MEDELLIN, Colombia -- Gen. Mario Montoya has for years been a trusted caretaker of the sizable aid package Washington provides Colombia's army, leading helicopter-and-commando teams that eradicated drug crops and helping orchestrate this summer's dramatic rescue of hostage Ingrid Betancourt and three captured U.S. defense contractors from Marxist rebels.
With his cinematic bluster and take-charge nature, he impressed visiting American congressional delegations and military officials as an effective, no-nonsense commander who produced results.
But now, a former paramilitary fighter has said in special judicial proceedings that Montoya, who heads Colombia's army, collaborated with death squads that took control of this city's poor neighborhoods from the guerrillas a few years ago. His testimony, along with that of at least four paramilitary commanders, is illuminating the links between Colombia's potent, U.S.-backed military and its brutal paramilitary proxies.

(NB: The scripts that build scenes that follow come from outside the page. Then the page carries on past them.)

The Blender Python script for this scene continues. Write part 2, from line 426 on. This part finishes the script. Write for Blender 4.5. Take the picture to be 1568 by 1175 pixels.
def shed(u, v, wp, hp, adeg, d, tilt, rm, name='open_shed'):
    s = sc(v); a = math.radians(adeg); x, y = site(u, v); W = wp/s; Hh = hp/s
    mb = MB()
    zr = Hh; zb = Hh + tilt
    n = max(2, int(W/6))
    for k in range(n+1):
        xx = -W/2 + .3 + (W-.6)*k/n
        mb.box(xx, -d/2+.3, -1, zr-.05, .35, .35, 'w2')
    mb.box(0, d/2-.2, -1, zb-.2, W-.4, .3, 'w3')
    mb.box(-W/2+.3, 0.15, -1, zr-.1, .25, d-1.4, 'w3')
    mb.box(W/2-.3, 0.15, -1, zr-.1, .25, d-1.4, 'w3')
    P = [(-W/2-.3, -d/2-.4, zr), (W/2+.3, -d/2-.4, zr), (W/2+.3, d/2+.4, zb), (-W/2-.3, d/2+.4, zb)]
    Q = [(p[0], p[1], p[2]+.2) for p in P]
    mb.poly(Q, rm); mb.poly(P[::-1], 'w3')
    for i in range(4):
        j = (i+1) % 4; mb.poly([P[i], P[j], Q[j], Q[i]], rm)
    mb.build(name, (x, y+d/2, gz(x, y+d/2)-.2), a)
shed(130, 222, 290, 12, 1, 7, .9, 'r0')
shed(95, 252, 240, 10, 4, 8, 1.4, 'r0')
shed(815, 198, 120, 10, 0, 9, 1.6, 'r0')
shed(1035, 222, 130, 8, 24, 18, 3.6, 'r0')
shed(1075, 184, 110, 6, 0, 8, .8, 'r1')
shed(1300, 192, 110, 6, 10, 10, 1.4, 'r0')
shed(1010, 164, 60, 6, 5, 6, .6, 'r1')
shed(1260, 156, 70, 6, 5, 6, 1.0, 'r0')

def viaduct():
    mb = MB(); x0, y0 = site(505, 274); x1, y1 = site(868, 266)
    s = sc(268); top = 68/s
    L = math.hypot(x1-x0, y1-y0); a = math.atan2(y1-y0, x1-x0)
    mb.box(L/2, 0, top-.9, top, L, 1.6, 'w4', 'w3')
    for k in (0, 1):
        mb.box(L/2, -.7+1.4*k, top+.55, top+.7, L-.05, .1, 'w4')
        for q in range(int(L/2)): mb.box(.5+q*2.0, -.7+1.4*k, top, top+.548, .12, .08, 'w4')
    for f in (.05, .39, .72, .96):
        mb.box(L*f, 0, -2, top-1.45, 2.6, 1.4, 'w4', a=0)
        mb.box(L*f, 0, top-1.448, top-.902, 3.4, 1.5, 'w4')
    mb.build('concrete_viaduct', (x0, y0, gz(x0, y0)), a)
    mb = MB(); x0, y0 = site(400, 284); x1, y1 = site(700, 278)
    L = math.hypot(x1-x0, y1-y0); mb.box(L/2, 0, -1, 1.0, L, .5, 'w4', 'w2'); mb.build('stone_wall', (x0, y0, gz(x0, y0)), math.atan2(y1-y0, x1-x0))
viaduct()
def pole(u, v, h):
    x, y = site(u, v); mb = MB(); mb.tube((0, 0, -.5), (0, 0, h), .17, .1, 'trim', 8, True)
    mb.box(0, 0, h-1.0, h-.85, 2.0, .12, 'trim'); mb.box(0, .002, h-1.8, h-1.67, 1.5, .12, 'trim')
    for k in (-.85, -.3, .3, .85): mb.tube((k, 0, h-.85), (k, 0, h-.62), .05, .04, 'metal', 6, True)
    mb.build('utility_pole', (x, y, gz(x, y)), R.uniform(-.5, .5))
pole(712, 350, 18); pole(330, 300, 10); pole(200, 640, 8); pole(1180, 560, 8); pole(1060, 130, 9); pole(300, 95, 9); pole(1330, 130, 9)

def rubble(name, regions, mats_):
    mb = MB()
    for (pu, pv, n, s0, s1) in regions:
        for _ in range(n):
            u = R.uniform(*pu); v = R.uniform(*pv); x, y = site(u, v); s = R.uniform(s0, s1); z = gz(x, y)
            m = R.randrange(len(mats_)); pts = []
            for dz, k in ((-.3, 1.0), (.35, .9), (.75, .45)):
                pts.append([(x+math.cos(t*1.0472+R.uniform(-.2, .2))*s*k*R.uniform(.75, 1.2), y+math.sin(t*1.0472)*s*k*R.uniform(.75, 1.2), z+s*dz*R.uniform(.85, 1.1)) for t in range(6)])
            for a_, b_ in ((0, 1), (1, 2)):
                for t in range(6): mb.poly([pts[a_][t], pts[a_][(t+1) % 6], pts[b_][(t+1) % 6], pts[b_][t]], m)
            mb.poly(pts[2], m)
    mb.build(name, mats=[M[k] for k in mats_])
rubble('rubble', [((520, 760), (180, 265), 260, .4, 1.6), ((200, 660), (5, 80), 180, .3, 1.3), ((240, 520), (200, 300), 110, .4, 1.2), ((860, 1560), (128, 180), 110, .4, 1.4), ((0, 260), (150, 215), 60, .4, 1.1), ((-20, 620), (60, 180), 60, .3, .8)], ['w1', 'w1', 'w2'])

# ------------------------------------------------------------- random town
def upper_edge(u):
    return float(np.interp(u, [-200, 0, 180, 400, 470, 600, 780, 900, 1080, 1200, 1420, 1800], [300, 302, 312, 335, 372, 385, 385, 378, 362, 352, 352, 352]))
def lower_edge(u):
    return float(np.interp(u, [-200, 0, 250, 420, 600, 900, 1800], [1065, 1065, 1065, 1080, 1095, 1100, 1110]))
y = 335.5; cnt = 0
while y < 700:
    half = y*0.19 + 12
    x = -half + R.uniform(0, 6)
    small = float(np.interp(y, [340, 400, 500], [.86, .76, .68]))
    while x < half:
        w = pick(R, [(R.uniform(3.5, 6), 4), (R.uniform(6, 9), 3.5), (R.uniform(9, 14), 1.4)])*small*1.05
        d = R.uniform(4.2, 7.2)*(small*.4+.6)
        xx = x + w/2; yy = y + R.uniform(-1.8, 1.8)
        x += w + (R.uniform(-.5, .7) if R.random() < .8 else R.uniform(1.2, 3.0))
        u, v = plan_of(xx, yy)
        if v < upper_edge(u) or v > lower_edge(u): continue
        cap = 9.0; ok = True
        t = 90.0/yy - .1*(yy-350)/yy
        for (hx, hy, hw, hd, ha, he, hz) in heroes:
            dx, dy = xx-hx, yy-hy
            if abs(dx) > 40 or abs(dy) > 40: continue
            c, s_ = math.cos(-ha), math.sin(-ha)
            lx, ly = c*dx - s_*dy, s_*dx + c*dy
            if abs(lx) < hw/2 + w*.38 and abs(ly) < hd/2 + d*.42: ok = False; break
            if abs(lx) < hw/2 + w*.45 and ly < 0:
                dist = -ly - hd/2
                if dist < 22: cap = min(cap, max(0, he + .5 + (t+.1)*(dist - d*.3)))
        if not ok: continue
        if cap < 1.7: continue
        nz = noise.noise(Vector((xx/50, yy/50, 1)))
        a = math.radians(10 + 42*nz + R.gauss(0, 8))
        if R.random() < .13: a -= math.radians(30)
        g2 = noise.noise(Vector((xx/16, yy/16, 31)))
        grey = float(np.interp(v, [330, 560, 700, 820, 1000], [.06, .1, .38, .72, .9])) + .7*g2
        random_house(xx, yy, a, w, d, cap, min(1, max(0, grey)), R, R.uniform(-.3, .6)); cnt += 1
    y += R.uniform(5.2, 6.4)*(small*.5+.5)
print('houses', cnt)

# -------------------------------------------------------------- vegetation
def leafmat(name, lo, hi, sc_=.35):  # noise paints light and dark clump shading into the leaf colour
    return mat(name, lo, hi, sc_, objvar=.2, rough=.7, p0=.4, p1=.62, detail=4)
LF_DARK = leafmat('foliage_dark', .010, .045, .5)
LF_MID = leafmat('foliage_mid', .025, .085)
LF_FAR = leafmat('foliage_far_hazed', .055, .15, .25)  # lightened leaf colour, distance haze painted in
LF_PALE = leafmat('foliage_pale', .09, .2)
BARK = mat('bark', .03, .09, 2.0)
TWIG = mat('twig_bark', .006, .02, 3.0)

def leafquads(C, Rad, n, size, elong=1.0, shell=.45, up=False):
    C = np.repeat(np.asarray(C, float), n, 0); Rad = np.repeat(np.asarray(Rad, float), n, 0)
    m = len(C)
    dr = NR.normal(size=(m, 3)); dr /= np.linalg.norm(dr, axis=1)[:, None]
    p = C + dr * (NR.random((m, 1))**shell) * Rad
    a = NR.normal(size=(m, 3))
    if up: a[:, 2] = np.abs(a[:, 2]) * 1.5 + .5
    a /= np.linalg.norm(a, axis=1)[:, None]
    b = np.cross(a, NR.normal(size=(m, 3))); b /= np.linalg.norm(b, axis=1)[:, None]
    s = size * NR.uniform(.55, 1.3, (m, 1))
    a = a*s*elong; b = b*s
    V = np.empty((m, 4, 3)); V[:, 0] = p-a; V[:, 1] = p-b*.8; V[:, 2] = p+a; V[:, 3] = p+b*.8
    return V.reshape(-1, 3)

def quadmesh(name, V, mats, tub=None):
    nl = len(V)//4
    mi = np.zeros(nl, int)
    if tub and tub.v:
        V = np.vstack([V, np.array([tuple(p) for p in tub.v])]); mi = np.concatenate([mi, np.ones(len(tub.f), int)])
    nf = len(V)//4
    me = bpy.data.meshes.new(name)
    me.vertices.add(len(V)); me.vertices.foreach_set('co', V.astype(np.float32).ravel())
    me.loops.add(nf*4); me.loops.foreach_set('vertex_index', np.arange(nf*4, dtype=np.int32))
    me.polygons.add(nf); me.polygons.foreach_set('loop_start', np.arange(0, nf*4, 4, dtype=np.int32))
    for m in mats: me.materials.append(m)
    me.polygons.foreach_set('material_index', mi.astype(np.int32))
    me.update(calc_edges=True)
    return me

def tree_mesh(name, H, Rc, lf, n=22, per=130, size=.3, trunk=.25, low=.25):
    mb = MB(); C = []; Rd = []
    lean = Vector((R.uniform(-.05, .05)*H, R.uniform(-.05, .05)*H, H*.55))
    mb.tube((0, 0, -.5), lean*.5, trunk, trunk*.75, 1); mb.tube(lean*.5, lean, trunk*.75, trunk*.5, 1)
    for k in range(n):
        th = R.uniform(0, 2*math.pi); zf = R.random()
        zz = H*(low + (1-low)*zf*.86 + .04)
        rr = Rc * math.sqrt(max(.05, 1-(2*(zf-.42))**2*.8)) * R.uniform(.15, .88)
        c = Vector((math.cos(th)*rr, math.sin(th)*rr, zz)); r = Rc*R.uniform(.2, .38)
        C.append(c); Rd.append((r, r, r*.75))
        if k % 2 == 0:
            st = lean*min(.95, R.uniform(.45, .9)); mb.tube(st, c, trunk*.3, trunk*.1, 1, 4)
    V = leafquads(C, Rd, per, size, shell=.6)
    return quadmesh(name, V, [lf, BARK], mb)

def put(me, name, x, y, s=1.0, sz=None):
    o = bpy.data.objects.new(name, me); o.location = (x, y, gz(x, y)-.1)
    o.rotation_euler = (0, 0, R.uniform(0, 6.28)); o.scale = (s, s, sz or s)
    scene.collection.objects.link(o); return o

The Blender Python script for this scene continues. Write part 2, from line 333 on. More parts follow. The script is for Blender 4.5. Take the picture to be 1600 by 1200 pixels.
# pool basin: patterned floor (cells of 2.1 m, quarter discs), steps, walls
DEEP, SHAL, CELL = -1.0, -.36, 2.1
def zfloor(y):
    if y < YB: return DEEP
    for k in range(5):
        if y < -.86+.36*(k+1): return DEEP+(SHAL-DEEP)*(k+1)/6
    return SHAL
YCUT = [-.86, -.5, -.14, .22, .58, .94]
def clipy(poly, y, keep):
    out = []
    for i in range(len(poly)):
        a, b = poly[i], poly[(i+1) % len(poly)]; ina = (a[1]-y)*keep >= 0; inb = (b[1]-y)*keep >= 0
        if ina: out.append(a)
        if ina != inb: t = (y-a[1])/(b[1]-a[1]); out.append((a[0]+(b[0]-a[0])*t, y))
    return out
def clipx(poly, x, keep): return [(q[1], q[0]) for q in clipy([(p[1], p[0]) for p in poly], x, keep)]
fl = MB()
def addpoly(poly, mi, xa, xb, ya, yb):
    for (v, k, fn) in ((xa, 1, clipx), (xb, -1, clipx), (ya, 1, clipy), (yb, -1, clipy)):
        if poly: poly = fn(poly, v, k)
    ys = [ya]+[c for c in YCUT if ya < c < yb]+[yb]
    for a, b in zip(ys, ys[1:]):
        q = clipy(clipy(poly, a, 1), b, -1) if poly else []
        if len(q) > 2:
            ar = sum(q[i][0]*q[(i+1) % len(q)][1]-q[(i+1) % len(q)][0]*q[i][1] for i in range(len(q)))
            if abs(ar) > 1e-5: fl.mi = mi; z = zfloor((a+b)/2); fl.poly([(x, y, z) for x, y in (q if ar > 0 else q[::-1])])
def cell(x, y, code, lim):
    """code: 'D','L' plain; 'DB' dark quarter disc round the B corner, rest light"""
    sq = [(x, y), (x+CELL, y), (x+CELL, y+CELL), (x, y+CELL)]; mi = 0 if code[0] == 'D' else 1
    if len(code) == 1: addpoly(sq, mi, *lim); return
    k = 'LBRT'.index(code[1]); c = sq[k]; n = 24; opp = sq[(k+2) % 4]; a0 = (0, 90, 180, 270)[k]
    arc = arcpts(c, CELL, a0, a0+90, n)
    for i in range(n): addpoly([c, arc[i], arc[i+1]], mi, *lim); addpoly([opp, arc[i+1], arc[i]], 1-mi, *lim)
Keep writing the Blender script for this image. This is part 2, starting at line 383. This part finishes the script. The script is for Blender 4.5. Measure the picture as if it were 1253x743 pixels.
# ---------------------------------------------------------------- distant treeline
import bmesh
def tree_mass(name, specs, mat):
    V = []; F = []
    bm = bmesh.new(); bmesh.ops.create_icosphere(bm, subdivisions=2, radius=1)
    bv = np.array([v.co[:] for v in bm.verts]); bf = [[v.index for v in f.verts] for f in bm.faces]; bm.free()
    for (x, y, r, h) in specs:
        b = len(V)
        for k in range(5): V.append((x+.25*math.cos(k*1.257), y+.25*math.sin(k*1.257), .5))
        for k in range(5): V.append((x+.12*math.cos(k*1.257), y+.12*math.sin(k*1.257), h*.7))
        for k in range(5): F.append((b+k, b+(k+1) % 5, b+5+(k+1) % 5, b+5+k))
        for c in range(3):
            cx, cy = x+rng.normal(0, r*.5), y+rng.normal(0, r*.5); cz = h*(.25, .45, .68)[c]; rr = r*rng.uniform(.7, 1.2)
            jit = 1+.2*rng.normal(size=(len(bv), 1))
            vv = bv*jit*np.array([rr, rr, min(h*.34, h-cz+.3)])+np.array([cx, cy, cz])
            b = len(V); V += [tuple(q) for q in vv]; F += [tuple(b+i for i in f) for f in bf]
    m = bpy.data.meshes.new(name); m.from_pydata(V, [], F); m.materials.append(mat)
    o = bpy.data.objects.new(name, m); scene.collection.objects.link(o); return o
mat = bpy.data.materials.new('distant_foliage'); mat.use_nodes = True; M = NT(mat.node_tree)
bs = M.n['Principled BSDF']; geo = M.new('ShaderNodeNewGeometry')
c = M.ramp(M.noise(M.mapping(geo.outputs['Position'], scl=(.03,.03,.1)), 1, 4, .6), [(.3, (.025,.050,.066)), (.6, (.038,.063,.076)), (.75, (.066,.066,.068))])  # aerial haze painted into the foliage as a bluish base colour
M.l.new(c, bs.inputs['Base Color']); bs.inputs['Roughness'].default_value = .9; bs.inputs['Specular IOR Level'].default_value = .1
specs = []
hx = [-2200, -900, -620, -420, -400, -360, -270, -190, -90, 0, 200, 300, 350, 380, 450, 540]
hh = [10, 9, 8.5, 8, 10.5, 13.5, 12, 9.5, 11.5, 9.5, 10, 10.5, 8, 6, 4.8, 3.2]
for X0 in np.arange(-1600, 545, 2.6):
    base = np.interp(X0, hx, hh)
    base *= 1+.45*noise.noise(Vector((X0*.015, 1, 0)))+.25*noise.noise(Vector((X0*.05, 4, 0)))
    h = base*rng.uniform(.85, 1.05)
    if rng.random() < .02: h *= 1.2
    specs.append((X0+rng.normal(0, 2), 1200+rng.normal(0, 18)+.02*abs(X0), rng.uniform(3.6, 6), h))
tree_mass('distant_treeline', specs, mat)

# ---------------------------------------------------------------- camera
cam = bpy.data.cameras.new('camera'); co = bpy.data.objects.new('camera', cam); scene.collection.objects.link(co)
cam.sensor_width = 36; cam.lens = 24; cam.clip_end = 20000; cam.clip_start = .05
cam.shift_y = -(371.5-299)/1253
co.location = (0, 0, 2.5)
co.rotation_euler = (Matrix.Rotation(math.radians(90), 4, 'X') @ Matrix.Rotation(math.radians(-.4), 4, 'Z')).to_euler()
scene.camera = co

Already, Uribe's administration has been shaken by the arrest this month of a friend and ally of the president, retired Gen. Rito Alejo del Río, on murder charges. Investigators say del Río built a brutally effective counterinsurgency force with paramilitary militias and often planned joint operations with the top paramilitary leader of the late 1990s and early part of this decade, Carlos Castaño. Del Río denies ties to paramilitary groups.